**SHORT TASK**
Collect each line of the records containing the string "parts".

*-*-*

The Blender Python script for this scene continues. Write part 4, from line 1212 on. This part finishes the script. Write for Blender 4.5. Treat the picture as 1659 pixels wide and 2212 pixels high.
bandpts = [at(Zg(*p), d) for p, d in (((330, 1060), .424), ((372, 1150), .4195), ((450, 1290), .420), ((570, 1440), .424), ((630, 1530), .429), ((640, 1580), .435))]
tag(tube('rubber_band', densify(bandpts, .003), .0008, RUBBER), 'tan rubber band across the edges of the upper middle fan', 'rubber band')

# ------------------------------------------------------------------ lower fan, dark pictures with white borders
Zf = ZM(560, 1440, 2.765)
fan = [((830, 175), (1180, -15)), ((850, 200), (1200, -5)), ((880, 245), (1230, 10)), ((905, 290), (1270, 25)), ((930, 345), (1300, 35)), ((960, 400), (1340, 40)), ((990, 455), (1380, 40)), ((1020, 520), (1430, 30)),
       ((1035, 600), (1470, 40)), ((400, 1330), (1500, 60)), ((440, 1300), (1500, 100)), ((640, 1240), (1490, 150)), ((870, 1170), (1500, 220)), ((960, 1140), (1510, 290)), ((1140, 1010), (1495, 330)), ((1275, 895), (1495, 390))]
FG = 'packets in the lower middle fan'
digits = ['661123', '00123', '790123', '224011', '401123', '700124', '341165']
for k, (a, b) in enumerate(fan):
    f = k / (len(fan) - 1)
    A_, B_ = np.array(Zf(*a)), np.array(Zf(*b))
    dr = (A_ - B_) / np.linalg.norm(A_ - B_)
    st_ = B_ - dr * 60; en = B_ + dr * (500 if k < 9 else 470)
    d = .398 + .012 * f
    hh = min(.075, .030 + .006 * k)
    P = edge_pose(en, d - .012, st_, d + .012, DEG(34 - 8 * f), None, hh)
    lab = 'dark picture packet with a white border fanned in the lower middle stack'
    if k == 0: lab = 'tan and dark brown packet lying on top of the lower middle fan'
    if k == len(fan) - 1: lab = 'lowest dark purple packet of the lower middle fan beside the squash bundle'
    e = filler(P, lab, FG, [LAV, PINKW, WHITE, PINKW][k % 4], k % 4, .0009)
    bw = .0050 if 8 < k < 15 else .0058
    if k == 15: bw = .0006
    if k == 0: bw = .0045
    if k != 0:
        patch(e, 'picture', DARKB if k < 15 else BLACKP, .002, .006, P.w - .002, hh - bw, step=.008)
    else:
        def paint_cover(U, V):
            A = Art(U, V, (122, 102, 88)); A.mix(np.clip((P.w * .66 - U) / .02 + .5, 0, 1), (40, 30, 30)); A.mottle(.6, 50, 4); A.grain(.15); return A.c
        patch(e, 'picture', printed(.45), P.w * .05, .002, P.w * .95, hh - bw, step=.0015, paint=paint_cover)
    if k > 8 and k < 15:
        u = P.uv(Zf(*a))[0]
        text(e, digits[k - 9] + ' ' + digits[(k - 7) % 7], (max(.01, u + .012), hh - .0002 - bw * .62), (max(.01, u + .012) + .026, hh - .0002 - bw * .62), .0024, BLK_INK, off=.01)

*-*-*

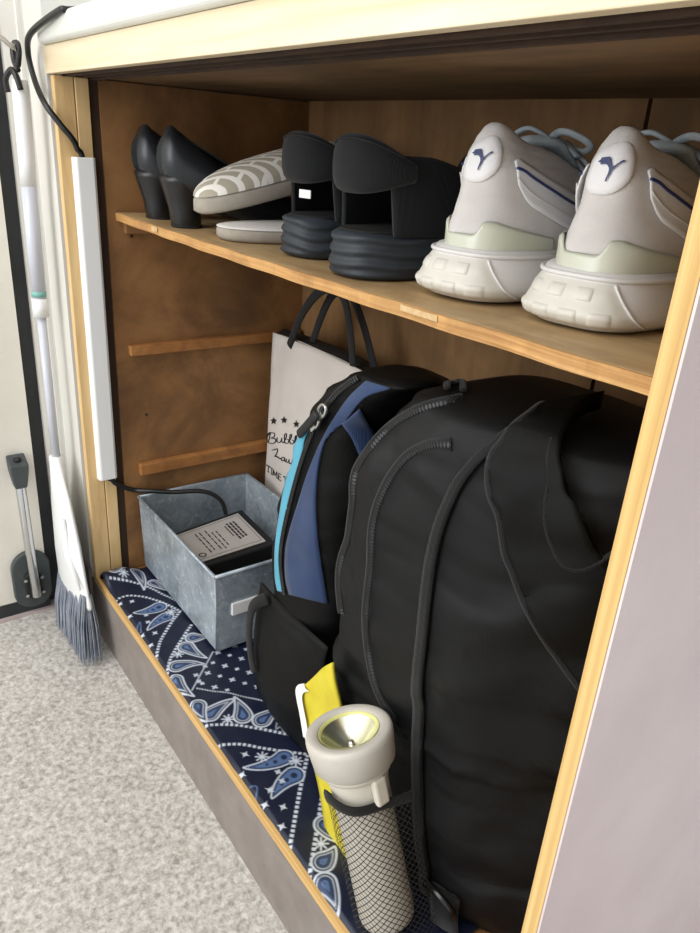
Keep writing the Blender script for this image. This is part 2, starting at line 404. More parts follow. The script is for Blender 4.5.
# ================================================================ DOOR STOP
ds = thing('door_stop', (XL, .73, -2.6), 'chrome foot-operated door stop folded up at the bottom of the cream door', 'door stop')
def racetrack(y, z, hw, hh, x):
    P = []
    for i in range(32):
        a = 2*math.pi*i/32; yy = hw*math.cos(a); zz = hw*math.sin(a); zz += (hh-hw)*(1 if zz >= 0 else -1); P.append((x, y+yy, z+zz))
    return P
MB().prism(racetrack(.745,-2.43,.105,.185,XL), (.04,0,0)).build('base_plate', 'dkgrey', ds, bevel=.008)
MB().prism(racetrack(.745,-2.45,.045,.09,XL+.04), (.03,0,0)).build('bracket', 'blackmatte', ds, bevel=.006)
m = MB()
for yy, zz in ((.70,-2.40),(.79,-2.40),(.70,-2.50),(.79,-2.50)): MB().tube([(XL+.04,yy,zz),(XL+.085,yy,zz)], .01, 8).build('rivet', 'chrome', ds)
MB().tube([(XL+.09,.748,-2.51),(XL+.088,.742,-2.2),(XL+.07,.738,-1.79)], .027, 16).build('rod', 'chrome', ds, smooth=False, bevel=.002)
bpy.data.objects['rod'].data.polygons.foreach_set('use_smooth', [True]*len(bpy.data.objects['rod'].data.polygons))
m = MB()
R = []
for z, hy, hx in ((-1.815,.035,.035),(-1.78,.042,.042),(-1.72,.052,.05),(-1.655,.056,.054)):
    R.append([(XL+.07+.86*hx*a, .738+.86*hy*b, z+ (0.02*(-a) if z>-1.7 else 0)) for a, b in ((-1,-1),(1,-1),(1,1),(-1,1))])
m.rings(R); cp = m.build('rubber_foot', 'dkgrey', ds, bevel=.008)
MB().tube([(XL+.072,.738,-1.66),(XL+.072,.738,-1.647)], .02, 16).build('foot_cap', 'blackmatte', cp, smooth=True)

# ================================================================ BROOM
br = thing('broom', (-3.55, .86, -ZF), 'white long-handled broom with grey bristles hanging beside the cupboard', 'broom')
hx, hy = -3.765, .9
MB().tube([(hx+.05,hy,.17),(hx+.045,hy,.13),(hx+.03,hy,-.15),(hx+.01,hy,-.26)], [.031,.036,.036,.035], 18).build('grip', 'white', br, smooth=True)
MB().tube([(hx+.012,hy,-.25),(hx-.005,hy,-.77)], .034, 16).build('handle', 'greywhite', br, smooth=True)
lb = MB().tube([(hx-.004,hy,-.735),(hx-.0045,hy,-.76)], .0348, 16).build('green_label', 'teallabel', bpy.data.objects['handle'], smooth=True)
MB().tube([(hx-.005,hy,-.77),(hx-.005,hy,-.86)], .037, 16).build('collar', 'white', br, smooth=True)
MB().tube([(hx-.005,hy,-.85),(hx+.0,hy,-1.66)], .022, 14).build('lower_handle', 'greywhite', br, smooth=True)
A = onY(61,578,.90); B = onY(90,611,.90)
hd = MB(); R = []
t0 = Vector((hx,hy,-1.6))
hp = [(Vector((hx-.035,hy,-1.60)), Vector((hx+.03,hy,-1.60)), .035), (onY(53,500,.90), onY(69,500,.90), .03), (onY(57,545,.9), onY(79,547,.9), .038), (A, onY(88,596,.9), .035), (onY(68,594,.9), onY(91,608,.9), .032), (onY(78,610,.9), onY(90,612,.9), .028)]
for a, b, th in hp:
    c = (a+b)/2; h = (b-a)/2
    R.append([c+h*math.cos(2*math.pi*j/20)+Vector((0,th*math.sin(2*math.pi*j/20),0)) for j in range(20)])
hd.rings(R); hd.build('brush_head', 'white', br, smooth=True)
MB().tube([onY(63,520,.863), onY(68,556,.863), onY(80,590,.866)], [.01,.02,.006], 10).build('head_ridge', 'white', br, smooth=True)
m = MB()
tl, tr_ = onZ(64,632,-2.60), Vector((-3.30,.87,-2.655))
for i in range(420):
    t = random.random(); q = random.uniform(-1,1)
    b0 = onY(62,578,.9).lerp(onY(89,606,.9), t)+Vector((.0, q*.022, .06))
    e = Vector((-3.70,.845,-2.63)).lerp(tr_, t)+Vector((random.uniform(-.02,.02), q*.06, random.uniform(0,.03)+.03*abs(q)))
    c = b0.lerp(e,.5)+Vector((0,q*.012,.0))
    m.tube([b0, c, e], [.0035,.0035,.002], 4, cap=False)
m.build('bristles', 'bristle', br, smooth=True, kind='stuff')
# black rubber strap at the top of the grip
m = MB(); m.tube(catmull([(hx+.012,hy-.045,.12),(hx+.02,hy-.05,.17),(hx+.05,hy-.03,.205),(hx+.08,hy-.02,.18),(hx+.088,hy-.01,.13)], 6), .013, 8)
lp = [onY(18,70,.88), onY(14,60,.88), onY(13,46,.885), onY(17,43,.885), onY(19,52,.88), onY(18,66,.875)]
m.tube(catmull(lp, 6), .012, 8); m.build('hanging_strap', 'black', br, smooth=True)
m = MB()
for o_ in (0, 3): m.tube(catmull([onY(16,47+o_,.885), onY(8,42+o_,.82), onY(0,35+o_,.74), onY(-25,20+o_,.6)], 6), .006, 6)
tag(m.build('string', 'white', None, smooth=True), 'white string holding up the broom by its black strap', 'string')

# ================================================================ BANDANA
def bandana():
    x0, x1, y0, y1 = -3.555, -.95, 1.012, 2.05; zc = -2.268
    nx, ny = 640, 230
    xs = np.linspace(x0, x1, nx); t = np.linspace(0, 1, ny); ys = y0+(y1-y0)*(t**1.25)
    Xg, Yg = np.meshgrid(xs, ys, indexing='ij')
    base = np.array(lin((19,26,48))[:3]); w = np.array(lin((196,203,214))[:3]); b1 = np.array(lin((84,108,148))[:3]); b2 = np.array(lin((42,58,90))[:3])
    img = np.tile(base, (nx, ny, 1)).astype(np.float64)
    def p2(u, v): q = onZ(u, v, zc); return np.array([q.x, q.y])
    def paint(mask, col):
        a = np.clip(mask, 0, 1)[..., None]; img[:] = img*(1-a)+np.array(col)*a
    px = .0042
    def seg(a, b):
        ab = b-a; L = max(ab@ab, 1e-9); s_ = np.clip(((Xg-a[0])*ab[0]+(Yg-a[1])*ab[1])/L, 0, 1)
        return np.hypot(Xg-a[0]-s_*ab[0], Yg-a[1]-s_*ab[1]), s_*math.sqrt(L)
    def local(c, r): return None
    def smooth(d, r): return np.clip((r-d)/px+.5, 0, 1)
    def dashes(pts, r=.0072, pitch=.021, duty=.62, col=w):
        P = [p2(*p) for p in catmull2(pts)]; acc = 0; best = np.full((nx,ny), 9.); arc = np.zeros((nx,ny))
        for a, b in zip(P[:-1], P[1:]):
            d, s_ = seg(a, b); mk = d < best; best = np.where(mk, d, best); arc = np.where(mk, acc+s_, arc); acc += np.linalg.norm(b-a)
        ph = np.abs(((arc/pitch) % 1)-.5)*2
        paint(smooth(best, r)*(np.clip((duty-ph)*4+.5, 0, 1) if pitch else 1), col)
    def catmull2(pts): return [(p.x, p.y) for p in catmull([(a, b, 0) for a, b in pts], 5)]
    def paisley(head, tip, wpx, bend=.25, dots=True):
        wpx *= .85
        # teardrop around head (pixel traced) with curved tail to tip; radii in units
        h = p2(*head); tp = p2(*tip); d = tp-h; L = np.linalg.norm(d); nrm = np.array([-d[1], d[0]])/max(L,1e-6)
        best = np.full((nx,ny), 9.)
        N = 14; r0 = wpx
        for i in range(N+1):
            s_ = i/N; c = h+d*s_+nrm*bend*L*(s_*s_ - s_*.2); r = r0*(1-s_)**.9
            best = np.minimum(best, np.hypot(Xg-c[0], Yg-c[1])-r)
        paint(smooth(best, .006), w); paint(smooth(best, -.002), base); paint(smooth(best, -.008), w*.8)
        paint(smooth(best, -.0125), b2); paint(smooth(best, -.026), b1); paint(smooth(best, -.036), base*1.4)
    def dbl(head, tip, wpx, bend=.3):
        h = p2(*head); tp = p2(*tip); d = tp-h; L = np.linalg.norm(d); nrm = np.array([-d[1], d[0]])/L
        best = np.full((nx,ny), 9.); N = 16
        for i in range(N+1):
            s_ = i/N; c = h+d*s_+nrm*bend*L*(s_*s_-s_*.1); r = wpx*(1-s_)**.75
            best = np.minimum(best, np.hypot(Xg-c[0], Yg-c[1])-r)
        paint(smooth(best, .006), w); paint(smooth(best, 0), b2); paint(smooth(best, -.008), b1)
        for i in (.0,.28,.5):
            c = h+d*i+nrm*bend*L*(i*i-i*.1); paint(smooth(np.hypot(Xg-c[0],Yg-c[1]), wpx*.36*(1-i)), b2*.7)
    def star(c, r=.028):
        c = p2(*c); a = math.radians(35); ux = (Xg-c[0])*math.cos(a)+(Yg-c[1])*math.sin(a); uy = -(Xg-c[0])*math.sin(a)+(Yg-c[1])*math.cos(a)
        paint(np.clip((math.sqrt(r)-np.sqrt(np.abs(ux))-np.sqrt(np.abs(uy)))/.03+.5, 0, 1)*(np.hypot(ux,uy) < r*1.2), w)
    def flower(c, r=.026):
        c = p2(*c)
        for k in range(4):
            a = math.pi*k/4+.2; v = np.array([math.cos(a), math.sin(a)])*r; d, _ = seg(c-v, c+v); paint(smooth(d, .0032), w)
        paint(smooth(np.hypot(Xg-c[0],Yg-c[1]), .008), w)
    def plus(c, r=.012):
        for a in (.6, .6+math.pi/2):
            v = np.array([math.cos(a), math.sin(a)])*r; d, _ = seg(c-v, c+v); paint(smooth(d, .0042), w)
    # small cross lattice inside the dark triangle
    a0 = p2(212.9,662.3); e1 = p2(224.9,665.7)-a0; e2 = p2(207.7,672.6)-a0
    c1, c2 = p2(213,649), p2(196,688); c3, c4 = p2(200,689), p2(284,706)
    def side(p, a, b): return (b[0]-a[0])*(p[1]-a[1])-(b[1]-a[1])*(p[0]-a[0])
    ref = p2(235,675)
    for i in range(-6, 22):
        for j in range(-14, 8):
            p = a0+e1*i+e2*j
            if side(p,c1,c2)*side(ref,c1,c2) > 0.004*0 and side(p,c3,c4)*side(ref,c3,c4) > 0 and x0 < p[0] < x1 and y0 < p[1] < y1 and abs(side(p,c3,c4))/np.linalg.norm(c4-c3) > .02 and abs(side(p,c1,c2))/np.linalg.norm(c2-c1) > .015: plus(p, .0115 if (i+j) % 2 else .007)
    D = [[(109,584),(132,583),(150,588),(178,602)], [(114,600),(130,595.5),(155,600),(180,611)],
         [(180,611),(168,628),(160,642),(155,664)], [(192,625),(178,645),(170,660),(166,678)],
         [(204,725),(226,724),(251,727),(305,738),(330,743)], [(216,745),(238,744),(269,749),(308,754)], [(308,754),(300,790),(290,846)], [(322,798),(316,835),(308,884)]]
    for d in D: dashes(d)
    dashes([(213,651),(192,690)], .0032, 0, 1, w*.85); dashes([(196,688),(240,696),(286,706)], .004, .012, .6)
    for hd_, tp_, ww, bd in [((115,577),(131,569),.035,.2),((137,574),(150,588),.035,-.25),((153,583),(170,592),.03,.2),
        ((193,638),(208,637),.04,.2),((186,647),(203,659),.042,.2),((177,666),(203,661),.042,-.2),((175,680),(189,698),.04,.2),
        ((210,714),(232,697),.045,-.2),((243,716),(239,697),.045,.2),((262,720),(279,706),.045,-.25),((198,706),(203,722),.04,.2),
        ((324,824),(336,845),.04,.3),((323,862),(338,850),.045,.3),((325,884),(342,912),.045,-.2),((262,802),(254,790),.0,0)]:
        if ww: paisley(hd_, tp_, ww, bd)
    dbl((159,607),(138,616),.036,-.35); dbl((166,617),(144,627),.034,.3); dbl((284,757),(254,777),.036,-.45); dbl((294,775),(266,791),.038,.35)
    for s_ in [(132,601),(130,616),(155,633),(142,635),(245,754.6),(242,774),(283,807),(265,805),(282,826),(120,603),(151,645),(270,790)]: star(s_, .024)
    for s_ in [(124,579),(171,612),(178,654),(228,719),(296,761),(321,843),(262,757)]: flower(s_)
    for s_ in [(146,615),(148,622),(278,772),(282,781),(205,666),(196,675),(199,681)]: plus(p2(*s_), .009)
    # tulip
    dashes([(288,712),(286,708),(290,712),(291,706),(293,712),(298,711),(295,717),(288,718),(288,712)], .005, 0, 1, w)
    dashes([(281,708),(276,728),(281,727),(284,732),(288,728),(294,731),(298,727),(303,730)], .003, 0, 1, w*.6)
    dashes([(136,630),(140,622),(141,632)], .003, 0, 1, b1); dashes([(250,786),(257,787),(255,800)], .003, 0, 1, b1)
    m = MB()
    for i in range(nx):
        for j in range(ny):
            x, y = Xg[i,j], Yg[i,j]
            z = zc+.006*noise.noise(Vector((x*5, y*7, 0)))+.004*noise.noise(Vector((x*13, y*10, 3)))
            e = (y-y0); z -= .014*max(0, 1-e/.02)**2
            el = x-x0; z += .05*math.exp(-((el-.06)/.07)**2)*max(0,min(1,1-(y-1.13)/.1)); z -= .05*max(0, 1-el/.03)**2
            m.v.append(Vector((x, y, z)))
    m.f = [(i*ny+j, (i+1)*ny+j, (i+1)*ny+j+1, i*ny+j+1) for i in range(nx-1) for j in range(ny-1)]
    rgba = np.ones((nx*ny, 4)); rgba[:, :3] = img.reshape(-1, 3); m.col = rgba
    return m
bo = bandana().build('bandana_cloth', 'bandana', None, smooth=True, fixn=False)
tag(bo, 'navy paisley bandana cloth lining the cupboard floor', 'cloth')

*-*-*

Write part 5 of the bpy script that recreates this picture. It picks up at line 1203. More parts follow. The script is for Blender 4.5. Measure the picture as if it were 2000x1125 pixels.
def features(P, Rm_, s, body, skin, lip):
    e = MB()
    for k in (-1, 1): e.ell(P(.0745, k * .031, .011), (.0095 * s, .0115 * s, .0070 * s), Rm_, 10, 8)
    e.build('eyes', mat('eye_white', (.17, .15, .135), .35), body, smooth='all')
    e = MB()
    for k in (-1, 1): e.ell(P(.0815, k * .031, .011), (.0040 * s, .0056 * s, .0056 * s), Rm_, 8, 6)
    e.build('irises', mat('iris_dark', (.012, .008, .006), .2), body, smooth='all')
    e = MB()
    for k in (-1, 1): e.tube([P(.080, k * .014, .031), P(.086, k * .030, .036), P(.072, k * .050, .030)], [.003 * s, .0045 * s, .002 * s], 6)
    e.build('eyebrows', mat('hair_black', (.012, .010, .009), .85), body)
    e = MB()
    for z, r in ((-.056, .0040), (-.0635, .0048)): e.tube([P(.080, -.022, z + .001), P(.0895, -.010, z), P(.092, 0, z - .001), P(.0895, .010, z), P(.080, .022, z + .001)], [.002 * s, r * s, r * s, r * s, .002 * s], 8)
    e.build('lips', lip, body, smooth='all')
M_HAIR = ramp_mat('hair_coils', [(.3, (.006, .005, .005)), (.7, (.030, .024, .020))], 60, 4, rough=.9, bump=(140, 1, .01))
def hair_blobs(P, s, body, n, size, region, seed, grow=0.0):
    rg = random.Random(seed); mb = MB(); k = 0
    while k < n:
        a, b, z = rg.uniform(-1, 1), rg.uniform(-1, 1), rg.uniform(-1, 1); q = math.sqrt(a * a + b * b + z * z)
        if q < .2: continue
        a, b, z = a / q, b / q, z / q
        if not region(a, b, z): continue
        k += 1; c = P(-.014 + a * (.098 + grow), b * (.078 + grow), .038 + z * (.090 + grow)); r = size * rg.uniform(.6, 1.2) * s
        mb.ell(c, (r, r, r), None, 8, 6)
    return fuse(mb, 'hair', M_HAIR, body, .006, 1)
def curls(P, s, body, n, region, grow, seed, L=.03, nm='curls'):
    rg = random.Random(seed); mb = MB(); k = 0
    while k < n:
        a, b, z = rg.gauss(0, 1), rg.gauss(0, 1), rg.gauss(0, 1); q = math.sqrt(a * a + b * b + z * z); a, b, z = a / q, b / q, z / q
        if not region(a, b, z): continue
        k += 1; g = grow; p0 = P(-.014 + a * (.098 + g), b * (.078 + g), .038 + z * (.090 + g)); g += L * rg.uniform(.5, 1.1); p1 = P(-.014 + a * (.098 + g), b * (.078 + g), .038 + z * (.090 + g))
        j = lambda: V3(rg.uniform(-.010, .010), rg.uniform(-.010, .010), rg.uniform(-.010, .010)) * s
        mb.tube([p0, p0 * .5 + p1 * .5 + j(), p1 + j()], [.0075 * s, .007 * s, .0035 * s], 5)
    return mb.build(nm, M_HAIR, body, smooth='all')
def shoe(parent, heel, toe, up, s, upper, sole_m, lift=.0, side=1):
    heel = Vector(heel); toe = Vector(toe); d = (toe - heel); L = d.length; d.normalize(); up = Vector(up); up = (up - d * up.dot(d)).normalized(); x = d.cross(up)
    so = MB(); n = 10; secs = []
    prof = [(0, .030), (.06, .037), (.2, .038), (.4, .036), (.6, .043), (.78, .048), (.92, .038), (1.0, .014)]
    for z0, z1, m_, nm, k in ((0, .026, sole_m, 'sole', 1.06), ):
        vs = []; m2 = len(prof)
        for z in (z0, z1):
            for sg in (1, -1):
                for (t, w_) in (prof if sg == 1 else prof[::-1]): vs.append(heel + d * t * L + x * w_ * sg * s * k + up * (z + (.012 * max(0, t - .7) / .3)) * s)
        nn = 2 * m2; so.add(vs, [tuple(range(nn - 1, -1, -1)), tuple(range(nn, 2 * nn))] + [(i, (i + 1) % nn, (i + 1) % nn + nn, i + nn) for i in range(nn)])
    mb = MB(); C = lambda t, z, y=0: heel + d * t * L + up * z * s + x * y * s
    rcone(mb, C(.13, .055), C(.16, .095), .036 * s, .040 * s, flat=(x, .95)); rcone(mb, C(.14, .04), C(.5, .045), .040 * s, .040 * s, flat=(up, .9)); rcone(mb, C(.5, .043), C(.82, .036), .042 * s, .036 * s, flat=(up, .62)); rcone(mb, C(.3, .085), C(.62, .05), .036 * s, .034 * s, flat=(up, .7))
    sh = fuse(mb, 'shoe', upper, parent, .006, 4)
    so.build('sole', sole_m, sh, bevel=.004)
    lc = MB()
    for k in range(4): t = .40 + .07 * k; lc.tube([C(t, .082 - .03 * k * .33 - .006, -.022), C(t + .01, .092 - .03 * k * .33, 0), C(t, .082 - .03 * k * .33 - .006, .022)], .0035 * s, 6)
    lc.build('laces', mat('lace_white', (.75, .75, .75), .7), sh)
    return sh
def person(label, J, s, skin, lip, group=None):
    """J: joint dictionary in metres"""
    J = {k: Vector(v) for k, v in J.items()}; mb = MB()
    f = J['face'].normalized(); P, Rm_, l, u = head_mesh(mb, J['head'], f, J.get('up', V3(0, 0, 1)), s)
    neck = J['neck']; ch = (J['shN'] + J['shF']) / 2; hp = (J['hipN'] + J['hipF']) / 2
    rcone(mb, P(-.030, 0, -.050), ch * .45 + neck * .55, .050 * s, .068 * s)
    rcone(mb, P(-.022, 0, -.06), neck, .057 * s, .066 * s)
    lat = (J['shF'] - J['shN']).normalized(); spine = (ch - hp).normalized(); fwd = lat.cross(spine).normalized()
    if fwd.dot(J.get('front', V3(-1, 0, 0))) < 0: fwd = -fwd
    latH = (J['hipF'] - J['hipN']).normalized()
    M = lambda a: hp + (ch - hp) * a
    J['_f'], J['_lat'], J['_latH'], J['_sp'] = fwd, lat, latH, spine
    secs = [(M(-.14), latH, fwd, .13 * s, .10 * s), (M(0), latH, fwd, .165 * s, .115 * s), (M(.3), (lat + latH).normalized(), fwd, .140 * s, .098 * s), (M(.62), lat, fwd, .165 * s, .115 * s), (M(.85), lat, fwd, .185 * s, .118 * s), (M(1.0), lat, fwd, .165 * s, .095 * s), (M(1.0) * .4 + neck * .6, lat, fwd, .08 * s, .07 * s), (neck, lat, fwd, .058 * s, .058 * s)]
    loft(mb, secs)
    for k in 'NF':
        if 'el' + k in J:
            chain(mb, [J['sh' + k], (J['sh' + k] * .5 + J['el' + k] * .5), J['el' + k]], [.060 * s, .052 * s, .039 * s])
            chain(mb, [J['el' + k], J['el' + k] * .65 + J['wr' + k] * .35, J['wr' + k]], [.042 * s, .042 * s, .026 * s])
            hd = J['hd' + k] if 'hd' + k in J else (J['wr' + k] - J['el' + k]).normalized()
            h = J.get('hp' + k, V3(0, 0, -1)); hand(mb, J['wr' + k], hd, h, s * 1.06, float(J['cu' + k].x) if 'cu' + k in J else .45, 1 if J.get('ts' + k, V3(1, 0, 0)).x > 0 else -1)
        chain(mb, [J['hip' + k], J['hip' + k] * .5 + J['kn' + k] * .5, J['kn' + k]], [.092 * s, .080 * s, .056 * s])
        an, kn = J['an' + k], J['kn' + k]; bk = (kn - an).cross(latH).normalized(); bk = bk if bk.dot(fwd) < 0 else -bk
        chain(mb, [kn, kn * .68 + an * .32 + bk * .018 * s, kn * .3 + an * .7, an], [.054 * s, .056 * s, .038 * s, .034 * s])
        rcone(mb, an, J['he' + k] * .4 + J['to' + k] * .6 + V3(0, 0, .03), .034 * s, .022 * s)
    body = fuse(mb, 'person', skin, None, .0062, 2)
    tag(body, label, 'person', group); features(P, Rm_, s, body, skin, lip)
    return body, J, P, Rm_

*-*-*

**EXERCISE OUTPUT**
Keep writing the Blender script for this image. This is part 2, starting at line 404. More parts follow. The script is for Blender 4.5.
Write part 5 of the bpy script that recreates this picture. It picks up at line 1203. More parts follow. The script is for Blender 4.5. Measure the picture as if it were 2000x1125 pixels.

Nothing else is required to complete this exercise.